Press "Enter" to skip to content

Creator of TV series An African City Nicole Amarteifio visits Smith to discuss filmmaking and representation

Some people avoid conversations with their Uber drivers like the plague, choosing instead to ride in silence. Others take the opportunity to converse with surprising candor about things you wouldn’t normally talk to strangers about. Nicole Amarteifio, writer and director of the YouTube hit series, An African City, belongs to the latter.

“When I take an Uber, one of the most interesting conversations to start talking about is love, sex and relationships,” Amarteifio said. “It just connects to complete strangers.”

Love, sex and relationships are exactly what her show An African City is about. The show takes a Sex in the City-type plot and sets it in Ghana’s capital Accra. The show chronicles the romantic and work lives of five Ghanaian women. In particular the show focuses on NanaYaa, who was born in Ghana and raised in New York City, and has returned to Ghana to work as a journalist. Throughout the show the women struggle to adjust to life back in Ghana, from the frequent power outages, unusual love lives and ridiculously high rents. The first season of the show has drawn more than 3 million YouTube viewers and the second that aired on fee-based video platform VHX, made $20,000 in its first month.

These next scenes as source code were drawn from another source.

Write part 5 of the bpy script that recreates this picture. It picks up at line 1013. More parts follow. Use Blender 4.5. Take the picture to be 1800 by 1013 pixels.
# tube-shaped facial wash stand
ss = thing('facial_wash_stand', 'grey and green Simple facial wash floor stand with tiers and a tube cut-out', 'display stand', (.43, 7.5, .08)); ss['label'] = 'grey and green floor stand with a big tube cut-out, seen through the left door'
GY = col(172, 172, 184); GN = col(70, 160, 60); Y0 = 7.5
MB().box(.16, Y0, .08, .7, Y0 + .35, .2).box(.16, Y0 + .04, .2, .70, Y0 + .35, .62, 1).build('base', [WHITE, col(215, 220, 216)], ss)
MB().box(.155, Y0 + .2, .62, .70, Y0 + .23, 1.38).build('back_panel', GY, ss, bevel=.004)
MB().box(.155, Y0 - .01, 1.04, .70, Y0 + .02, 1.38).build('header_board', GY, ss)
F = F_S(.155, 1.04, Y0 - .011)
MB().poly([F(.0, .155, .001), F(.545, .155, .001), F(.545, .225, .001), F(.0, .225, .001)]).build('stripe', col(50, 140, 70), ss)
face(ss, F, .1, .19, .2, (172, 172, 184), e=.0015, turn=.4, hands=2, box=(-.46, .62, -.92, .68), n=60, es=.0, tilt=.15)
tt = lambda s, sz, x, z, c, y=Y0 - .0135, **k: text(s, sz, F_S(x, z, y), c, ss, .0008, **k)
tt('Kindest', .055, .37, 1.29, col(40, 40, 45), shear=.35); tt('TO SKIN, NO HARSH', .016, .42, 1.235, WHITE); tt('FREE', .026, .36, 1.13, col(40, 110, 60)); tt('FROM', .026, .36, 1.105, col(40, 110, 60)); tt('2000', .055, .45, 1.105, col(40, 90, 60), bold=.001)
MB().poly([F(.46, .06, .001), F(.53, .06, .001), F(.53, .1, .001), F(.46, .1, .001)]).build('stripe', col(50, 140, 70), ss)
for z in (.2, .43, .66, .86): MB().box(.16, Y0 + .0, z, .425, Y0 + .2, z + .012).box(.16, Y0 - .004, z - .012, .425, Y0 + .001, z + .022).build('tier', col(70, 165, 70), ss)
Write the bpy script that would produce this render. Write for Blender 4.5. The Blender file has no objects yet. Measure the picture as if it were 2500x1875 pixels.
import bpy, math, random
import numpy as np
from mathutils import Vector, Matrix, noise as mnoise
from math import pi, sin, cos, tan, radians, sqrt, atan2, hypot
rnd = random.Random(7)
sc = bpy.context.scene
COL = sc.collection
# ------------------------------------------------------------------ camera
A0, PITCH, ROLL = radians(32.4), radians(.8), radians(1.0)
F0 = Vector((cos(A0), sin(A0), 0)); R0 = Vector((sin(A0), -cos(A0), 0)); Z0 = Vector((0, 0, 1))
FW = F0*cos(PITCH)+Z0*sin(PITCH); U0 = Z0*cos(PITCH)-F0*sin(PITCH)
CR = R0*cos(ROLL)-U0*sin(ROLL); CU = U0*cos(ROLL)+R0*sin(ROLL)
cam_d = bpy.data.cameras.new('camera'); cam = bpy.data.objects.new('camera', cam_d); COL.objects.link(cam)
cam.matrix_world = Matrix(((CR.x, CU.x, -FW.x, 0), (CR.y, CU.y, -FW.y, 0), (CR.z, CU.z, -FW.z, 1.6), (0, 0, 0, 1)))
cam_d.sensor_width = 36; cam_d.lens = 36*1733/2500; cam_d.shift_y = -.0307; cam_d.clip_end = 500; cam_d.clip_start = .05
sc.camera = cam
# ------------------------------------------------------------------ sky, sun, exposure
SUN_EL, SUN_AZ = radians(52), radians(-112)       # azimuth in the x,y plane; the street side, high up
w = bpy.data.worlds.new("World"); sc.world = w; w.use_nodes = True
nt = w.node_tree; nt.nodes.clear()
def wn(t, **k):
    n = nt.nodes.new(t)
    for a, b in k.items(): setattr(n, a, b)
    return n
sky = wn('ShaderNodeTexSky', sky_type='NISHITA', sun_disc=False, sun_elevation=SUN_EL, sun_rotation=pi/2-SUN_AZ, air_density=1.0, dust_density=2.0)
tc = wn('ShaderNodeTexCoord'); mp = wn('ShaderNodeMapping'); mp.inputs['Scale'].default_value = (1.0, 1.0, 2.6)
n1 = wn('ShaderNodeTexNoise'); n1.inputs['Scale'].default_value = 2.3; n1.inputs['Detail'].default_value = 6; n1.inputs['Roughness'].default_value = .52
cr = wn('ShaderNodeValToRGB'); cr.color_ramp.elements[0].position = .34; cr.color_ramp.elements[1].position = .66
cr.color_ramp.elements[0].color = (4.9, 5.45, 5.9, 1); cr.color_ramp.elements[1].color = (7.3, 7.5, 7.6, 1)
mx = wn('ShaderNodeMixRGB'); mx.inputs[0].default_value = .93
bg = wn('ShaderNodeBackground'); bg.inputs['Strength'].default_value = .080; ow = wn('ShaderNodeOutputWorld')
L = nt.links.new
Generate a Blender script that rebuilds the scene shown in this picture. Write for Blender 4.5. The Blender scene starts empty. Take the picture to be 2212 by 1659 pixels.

Amarteifio visited Smith College in April to talk about her experience and host a global salon screening her new TV show, “The Republic.” During her visit she talked about her frustration with the media’s one-sided representation of Africa as a place filled with only war, poverty and famine.

“I’m really trying to change that narrative,” Amarteifio said. “I want to show a representation of black women that you rarely see.”

Amarteifio has received a lot of praise for An African City, however it was her first TV project, and initially, she didn’t expect such wide-scale success. Before deciding to write An African City, Amarteifio studied African Studies at Brandeis University and worked with the World Bank coordinating African-focused social media campaigns.

“I am a student of TV right now, and one of the ways that I decided to learn is to take shows that have been successful and mimic it to in the context of Africa. That’s what I’m going to continue doing until some point when I start doing some original work.”

The storyline of returning to Ghana mirrors Amarteifio’s own experience, as she was born in Ghana, and raised in New York. It’s a journey that many Ghanaians are familiar with, as many families, including Amarteifio’s, left their home country due to political instability. While the show was intended mostly for Ghanaians initially, the storyline about returnees adjusting to life back home has resonated with people around the world, earning An African City fans from Colombia, Korea and Bangladesh. As one viewer commented on YouTube, “I am Puerto Rican, born in New York, I live in Italy and what do I have in common with all these women? Everything.”

Of course, while An African City has received much praise, there will always be critics. Some of these critics believe Amarteifio is painting men in a negative light and focusing too much on the women. But Amarteifio isn’t fazed by such criticism.

“I’m not going to say sorry about writing a show that is heavily female based, or where the story line revolves around the women,” Amarteifio says. “Sometimes I feel like men want me to apologize for that and I’m not going to.”

Her work has earned her the nickname as the Shonda Rimes of Ghana, after the creator of shows like “Grey’s Anatomy,” “Scandal” and “How to Get Away with Murder.” Amarteifio is currently working on a new TV series called “The Republic,” which is about a political problem-solver called out of early retirement in order to solve an impending crisis.

Amarteifio will soon be taking her Uber conversations to the next level, as she has just passed her test to become an Uber driver in Ghana.

“I want to meet people and part of the writing process for me is talking to people,” Amarteifio said. “For the days that the writing isn’t really flowing, it’s just nice to talk to people.”

After all, Amarteifio believes resolutely in writing what she knows, and she knows how to write stories that resonate with people and represent parts of real life you don’t normally see on TV.   

“The number one thing about marketing, especially digital marketing is what will make people press that share button,” Amarteifio said. “People are going to press that share button if they intimately relate to something. There were a lot of people who intimately related to the story.”